Bei einem Fest in Beskapa erklärte der Imam unwirsch, dass Asisow trotz seiner Studien kaum Arabisch könne. Daraufhin, so erzählt es sein Vater, beschloss er, im Ausland zu studieren. Im Februar 2004 flog er in den Iran. Ein Bekannter aus Tadschikistan begleitete ihn bis nach Sahedan, wo Asisow in eine Religionsschule eintreten wollte. In Sahedan verliert sich die Spur.

Erst im Juli 2009 bekam die Familie Asisow einen Brief ihres Sohnes. Asisow hatte ihn bereits am 26. Februar 2009 im Gefängnis von Buchara geschrieben.

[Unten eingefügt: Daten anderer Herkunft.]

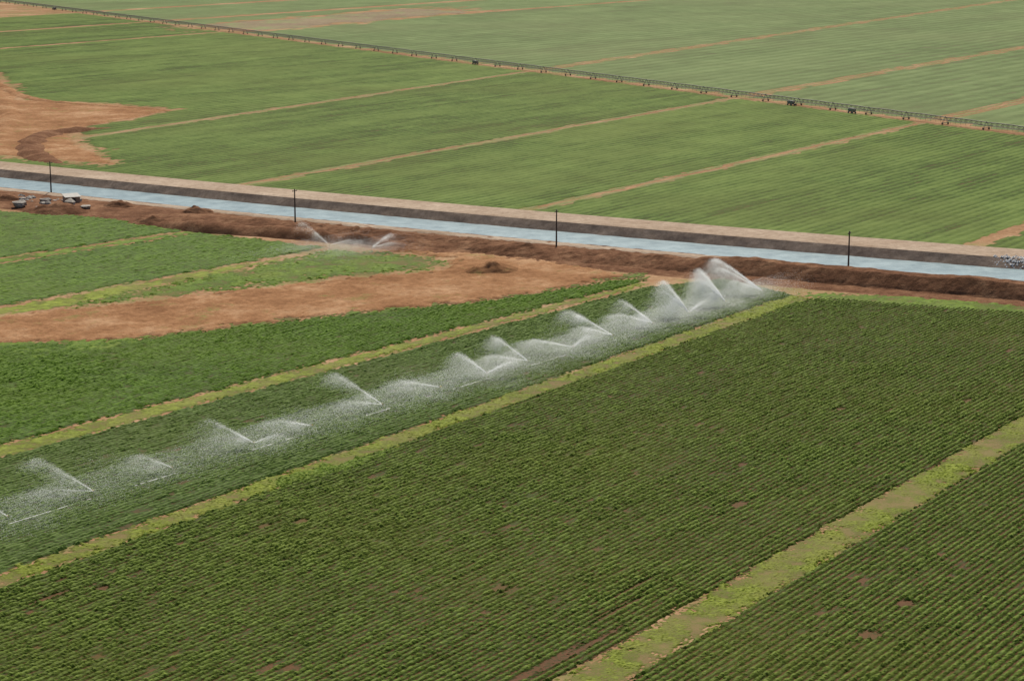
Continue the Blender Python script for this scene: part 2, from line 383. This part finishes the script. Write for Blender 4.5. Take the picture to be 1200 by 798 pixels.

Dort sitzt er in einem Hochsicherheitsgefängnis für Schwerverbrecher, 450 Kilometer südwestlich der Hauptstadt Taschkent. Im September 2009 besucht der Vater seinen Sohn. Scherali habe dürr ausgesehen, aber er sei gesund, sagt der Vater. "Scherali hat mir gesagt, dass er unschuldig ist."

Für Duchrow ist die tatsächliche Schuldfrage Asisows bei der Beachtung des Folterverbots unerheblich. Die Amnesty-Referentin wünscht sich bei deutschen Beamten mehr Rückgrat. "Sie hätten sich weigern sollen, nach Taschkent zu fliegen", sagt Duchrow, denn Beamte seien dem Artikel eins des Grundgesetzes, der die Unverletzlichkeit der Menschenwürde garantiert, vor jeder Dienstanweisung verpflichtet.

Der Autor ist freier Zentralasien-Korrespondent. Im Frühjahr 2009 spürte er Asisows Familie in Tadschikistan auf.